Altro che corsi, esami e professori spietati: il vero ostacolo di chi aspira ad una laurea ha un altro nome. Si chiama burocrazia: una fitta giungla di certificati, richieste e moduli che sfiancherebbe chiunque, Stachanov compreso. Così, prima di scegliere da che parte iniziare l’avventura, di solito, si finisce col consultarsi con un collega, possibilmente fidato e a sua volta sopravvissuto all’infernale labirinto. Il quale, anche se son passati pochi mesi, stranamente ha spesso la memoria offuscata e finisce con l’indicarci, senza troppa sicurezza, uno sportello generale; combinazione lo stesso al quale, noi inesperti, pensavamo di rivolgersi sin da principio. Vada dunque per lo sportello generale interfacoltà.
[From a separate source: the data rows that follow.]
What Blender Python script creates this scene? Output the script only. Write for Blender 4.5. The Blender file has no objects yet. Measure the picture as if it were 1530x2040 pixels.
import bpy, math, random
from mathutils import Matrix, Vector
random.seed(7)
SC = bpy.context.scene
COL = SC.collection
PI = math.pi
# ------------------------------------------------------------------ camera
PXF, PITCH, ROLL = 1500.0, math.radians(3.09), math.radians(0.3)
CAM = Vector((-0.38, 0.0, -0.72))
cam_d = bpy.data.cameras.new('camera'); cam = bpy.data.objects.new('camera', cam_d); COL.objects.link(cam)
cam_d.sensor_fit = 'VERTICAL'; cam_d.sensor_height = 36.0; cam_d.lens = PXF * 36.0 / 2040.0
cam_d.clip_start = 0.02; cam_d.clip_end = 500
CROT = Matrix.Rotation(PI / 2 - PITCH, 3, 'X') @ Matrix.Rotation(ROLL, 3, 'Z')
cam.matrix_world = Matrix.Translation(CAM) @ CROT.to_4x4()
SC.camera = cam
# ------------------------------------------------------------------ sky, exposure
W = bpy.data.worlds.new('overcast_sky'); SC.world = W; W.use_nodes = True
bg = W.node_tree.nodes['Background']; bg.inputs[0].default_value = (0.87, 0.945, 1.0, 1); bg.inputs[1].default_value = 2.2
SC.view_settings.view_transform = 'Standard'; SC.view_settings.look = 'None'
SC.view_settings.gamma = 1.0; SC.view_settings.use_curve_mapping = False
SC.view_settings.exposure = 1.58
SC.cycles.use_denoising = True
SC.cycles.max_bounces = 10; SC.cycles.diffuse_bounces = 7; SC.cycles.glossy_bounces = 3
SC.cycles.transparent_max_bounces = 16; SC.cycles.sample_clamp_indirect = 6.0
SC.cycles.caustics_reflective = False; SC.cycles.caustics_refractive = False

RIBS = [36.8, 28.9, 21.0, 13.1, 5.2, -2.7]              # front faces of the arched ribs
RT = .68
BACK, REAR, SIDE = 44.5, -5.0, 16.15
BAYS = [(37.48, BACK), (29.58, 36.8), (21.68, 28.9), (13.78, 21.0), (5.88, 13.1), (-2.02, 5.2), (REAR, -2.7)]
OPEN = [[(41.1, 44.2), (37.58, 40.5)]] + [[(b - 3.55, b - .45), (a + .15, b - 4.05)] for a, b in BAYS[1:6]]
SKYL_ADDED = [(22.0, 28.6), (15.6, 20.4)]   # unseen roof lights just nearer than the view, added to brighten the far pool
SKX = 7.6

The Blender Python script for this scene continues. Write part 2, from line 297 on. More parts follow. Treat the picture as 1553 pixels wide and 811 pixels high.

Arrivati all’ufficio in questione, la prima cosa che colpisce è la varietà delle persone in coda più che la lunghezza, comunque considerevole, della stessa: c’è praticamente tutto il campionario dell’umano. Si possono infatti contare, sul versante geografico, giovani asiatici, africani, europei e statunitensi. E anche sotto il profilo dell’abbigliamento le differenze non mancano: notiamo alcuni giovanotti eleganti, altri dall’aspetto variopinto e bohémien, qualche sportivo ed altri ancora nelle vesti di skater o rapper che dir si voglia. Purtroppo la varietà di quanti ci precedono nella coda riguarda anche il comprendonio: alcuni, una volta giunto il loro turno, sbrigano al propria pratica al massimo in un paio di minuti, altri, con evidenti difficoltà di sintesi, intrattengono l’impiegato dello sportello per quasi mezz’ora scatenando un malcontento che esplode, tra coloro che sono in attesa, in silenziose ma plateali imprecazioni oppure in occhiate luciferine che l’interessato, quasi sempre, ignora.
Il nostro turno arriva quando le gambe, dopo quasi un’ora di attesa, stanno per cedere. E il più delle volte tutto si conclude con un nulla di fatto: l’impiegato ci mette in mano due o tre moduli da compilare anticipandoci i tragitti burocratici che ci attendono; ma lo fa con una tale rapidità che, un po’ storditi, fatichiamo a capire fino in fondo quello che ci aspetta. Anche perché i moduli in questione non riguardano solo il nostro corso di studi, bensì anche il nostro relatore – che spesso è un fantasma che si materializza un paio di volte al mese, ma solo per pochi minuti -, la registrazione degli esami da noi sostenuti - il più delle volte lacunosa - , il deposito anticipato del titolo della tesi che abbiamo in mente e, infine, un numero imprecisato di fotocopie di carte d’identità, patenti e passaporti. Si vede che esser nati e vissuti in Italia per l’ultimo quarto di secolo, per la burocrazia accademica, è ancora troppo poco.
Dopo un paio di settimane spese sulle sudate carte, arriva finalmente il momento di riconsegnarle allo sportello. La gioia interiore è tanta ma è bene non scomporsi: resta ancora da affrontare l’ultima coda, la peggiore, quella che ti occupa almeno mezza giornata. La maledizione dei laureandi fa sì che anche in questa occasione, in attesa davanti a noi, capitino i più rimbambiti della Via Lattea. Alcuni fra questi hanno sulle spalle un enorme zaino da escursionista: devono aver già messo in conto di dover effettuare soste notturne, prima di giungere alla meta. Fatto sta che alla fine, incredibilmente, arriva anche il nostro turno, per cui consegniamo, senza trattenere un filo di commozione, la modulistica necessaria alla laurea. E’ il momento tanto atteso, l’incubo sta per finire. Ed è proprio in quell’istante di giubilo che, prima di congedarci, l’impiegato dello sportello ci guasta la festa pronunciando la peggior parola al mondo, quella che mai e poi mai avremmo sperato di sentirci rivolgere:”Arrivederci”.